Wait — oh yeah, I forgot to mention that every Blind Idiot God album has contained dub reggae tracks. In fact, these tracks are the only ones the average terrestrial radio listener could easily identify by genre — “OK, that’s reggae.” Everything else would most likely draw a perplexed “whatthefuckisthis?” Understandably, right about now some of you are probably thinking, “Reggae? OK, you had me up until now” — it’s not as if Blind Idiot God isn’t already a sufficiently diverse band, and on paper the idea of three white Midwestern dudes trying to play Jamaican music seems like an absolutely terrible idea (and more than once I have witnessed other bands attempt this, with tragic results), but B.I.G. actually excel at the form — they obviously respect the roots of the genre, but add their own touch to the dubby grooves, making them entirely their own. Spaced-out tracks like “Night Driver” and “Ramshackle” could very easily have come out of Scratch’s fabled Black Ark had it been a hangout for over-caffeinated punk bands raised on Ornette Coleman. The album’s closer, the stripped-down “Shutdown” is actually menacing — and when was the last time you heard a reggae song that made you think, “It sounds like something bad is about to happen to someone”? I suppose “dub noir” might be an apt description, but like the rest of Blind Idiot God’s music, any attempt at pigeonholing is just an exercise in inexactitude and futility. Throughout Before Ever After, Blind Idiot God sound precisely like Blind Idiot God and nothing else, and for those who are unfamiliar with the band, just trust me, that is a very, very impressive thing to sound like.

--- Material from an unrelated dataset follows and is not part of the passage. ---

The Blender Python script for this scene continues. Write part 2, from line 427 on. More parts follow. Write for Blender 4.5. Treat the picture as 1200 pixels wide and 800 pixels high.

My only real beef with the record is the oddly out-of-place, surf-rock-styled “Fub” — it just seems a bit incongruously happy to me — but seven so-so minutes out of a 74-minute, kick-ass full-length ain’t too bad. And Before After Ever can be an exhausting album to sit through — one and a quarter hours of any band can wear you out — but it is, after all, an album, and as such forms a beautifully varied yet cohesive extended musical narrative. That’s something that’s rapidly becoming a rarity in this age of shortened attention spans and platinum digital singles, and B.I.G.’s latest is a rewarding listen for those with a respect for the kind of brutal and sustained creative exertion it takes to make a really well crafted album. After more than 30 years of successfully pushing the envelope and smashing barriers with their work, Blind Idiot God definitely deserve that kind of respect, so crank this record way the fuck up.
A superior piece of work from a groundbreaking band that still makes most others look rather primitive in comparison (the Village Voice’s Anne Marlowe once wrote, “Blind Idiot God’s soundchecks are better than most bands’ entire shows”), Before Ever After doesn’t inspire nostalgia in me — it just inspires.